I like to fish 4-pound-test fluorescent line with a No. 2 crappie hook and attach a split shot about 12 inches above a live minnow. The shot size used depends on how strong the current is. If the crappie are biting aggressively, I’ll start my clients off fishing live minnows on tight lines. If the crappie are tearing up their feeding, we’ll switch over to jigs and spoons.
The good news about pinpointing crappie in the summertime is that they’ll usually gang-up and hold on the same structure throughout hot weather. When I have a customer who isn’t accustomed to tight-line fishing for crappie, I’ll put a slip bobber on his or her line, but I won’t put the stopper back in the slip bobber.
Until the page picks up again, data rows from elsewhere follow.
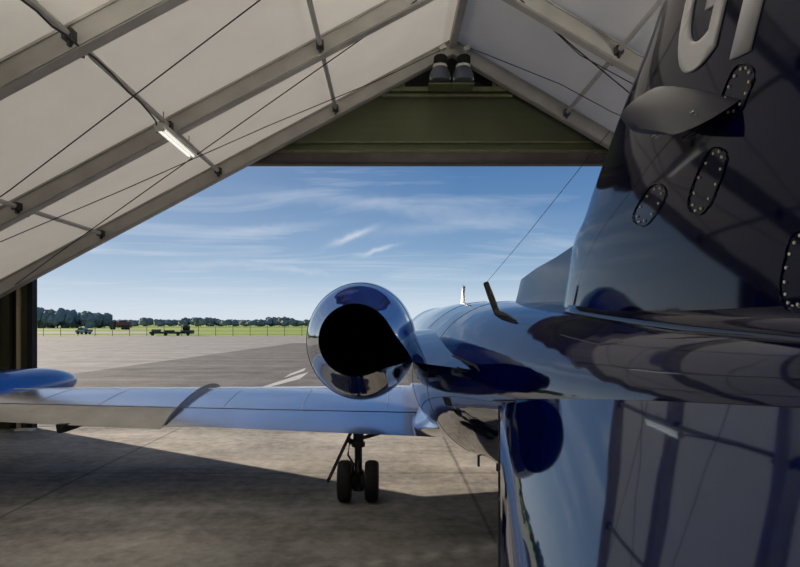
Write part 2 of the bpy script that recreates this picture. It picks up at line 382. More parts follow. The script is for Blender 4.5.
# hanging lamp at left (end nearest the door lies at px 195,158)
lamp(-3.02, 7.65, 8.95, 4.54, 'fluorescent lamp hanging beside the left purlin below the second frame', LAMPO)
lamp(RU+.18, 6.6, 7.9, RZ-.22, 'fluorescent lamp under the ridge at the top edge of the picture')
for u, v in ((-3.02,1.2),(-3.02,-3.5),(4.6,1.6),(4.6,-2.5),(RU+.18,3.4),(RU+.18,-1.2)):
    lamp(u, v, v+1.3, zin(u)-.22, 'fluorescent ceiling lamp out of view above or behind the viewer')
for (u, v) in ((-2.9,-2.5),(RU,-2),(4.9,-2.0),(-2.9,3.0),(4.2,4.0),(RU+.18,5.2)):  # upward fill lights added to brighten the roof fabric, not fixtures themselves
    l = bpy.data.lights.new('roof_fill_light', 'AREA'); l.shape = 'RECTANGLE'; l.size = .3; l.size_y = 1.4; l.energy = 75 if u < RU else 130; l.color = (1,.95,.86)
    o = bpy.data.objects.new('roof_fill_light', l); C.objects.link(o); o.location = (u, v, zin(u)-.32); o.rotation_euler = (math.pi, 0, 0) if True else (0,0,0)
    o.visible_glossy = True

# ---- door: header curtain, truss, posts
VD = 10.75
hd = tag(empty('door_1', (RU, VD, 0)), kind='structure')
def hz(py, v=VD): return EYE-(py-PY)/F*v
def clipu(z, side, off=.0):
    return RU-(RZ+RD+.02-z)/SL if side < 0 else RU+(RZ+RD+.02-z)/SR
m = MB(); 
zb, zt = hz(152), hz(92)
pr = [(clipu(zb,-1), zb), (clipu(zb,1), zb), (clipu(zt,1), zt), (clipu(zt,-1), zt)]
# curtain with shallow horizontal folds
rings = []
for k in range(25):
    z = zb+(zt-zb)*k/24
    y = VD+.0015*math.sin(k*1.9)
    rings.append([Vector((clipu(z,-1), y, z)), Vector((clipu(z,1), y, z))])
m.loft(rings, False, False); 
o = m.build('curtain', GREEN, hd, smooth=60); sm = o.modifiers.new('thick', 'SOLIDIFY'); sm.thickness = .02
for py, h, mt, nm, dy in ((143,.03,GREENF,'curtain_rail',.06),(152,.045,GREENF,'curtain_rail',.06)):
    z = hz(py); m = MB(); m.box(clipu(z,-1), clipu(z,1), VD-dy, VD+.02, z-h/2, z+h/2); m.build(nm, mt, hd)
m = MB(); z0, z1 = hz(165.5), hz(154.5); m.box(clipu(z1,-1)-.05, clipu(z1,1)+.4, VD-.10, VD+.06, z0, z1); m.build('header_beam', BAR, hd)
m = MB(); z0, z1 = hz(163.5), hz(161.5); m.box(clipu(z1,-1)-.05, clipu(z1,1)+.4, VD-.13, VD-.10, z0-.02, z0+.03); m.build('beam_edge', DMET, hd)
m = MB(); m.tube([(1.65-.9, VD-.02, zb),(1.65-.9, VD-.02, zt)], .008, 6); m.build('curtain_seam', GREENF, hd)
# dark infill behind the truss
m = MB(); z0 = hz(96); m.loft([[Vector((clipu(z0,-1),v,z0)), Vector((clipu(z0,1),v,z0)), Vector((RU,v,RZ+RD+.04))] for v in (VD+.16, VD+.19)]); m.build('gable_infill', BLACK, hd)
# truss
z = hz(90, 10.68); m = MB(); m.box(clipu(z,-1)+.15, clipu(z,1)-.15, 10.6, 10.68, z-.05, z+.03); m.box(clipu(z,-1)+.3, clipu(z,1)-.3, 10.6, 10.66, z-.15, z-.11)
m.build('truss_chord', GREENF, hd)
for ub in (-.15, .28, 1.95, 2.45):
    zt2 = min(zin(ub)+.05, z+.75); m = MB(); m.bar((ub, 10.64, z), (ub, 10.64, zt2), .06, .05, up=(0,1,0)); m.build('truss_strut', GREENF, hd)
for a, b in (((-.55,z),(-.15,z+.30)), ((.28,z),(-.08,z+.35)), ((2.45,z),(2.85,z-.0)), ((2.0,z+.02),(2.4,z+.28))):
    m = MB(); m.bar((a[0],10.64,a[1]), (b[0],10.64,b[1]), .05, .04, up=(0,1,0)); m.build('truss_brace', GREENF, hd)
def motor(px, label):
    Y = 10.32; u = (px-PX)/F*Y; zb_ = EYE+(PY-84)/F*Y
    r = tag(empty('door_motor', (u, Y, zb_)), label, 'motor', 'door motors under the ridge')
    m = MB(); m.box(u-.20, u+.20, Y-.02, Y+.26, zb_-.01, zb_+.02); m.build('mounting_plate', GREENF, r)
    m = MB(); m.lathe([(0,.19),(.06,.195),(.12,.185),(.20,.15),(.24,.125)], (u, Y, zb_+.04), 'Z', 20); m.build('gearbox', BLUEG, r, smooth=35)
    m = MB(); m.lathe([(0,.115),(.03,.13),(.06,.13),(.08,.115)], (u, Y, zb_+.26), 'Z', 20); m.build('collar', LAMPB, r, smooth=35)
    m = MB(); m.lathe([(0,.10),(.02,.11),(.13,.11),(.145,.095),(.155,.06)], (u+.005, Y-.05, zb_+.33), 'Z', 20)
    for k in range(14):
        a = k/14*2*math.pi; m.bar((u+.005+.11*math.cos(a), Y-.05+.11*math.sin(a), zb_+.35), (u+.005+.11*math.cos(a), Y-.05+.11*math.sin(a), zb_+.45), .012, .02, up=(math.cos(a), math.sin(a), 0))
    m.build('motor_housing', BLACK, r, smooth=35)
    for s in (-1, 1):
        m = MB(); m.lathe([(0,.03),(.05,.03),(.06,.02)], (u+s*.15, Y-.07, zb_+.04), 'Z', 10); m.build('bolt', LAMPB, r, smooth=35)
motor(440, 'left one of the two grey door motors with black caps under the ridge')
motor(463, 'right one of the two grey door motors with black caps under the ridge')
for px in (440, 464):
    p = at(px, 50, 10.25); m = MB(); m.bar(p, p+Vector((.10,0,.06)), .09, .07); tag(m.build('cable_box', LAMPB), 'small white box above the %s door motor' % ('left' if px == 440 else 'right'), 'box', 'white boxes above the door motors')
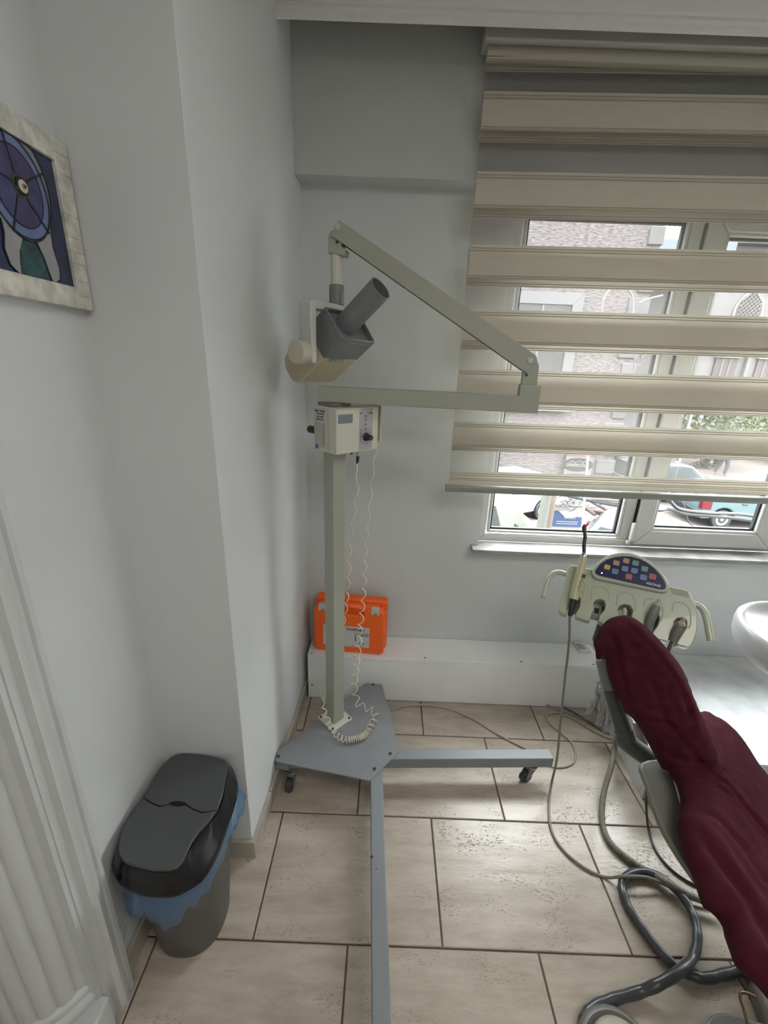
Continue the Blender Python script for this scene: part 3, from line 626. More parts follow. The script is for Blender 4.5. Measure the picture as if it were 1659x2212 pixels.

I want the line to move freely through the slip bobber because often summer crappie will bite so softly, picking up a minnow and swimming with it, that you can’t see the bite if you’re fishing the stopper. However, you can spot the bite while watching that fluorescent line as it moves from one side to the other of the cork, or if that line slightly nudges your bobber.
To improve your chances of success in catching crappie, I use my Humminbird Helix 12 side-scanning, down-scanning and GPS depth finder to return to the spots where I’ve sunk brush and also to see how many crappie are concentrating on each place. Usually the afternoon before my fishing party arrives, I pre-fish the places I think will produce crappie the next day to be sure I’ve got active, feeding crappie waiting on my customers to drop down their baits. My busiest time of the year is in the summer when few other crappie anglers are on the water.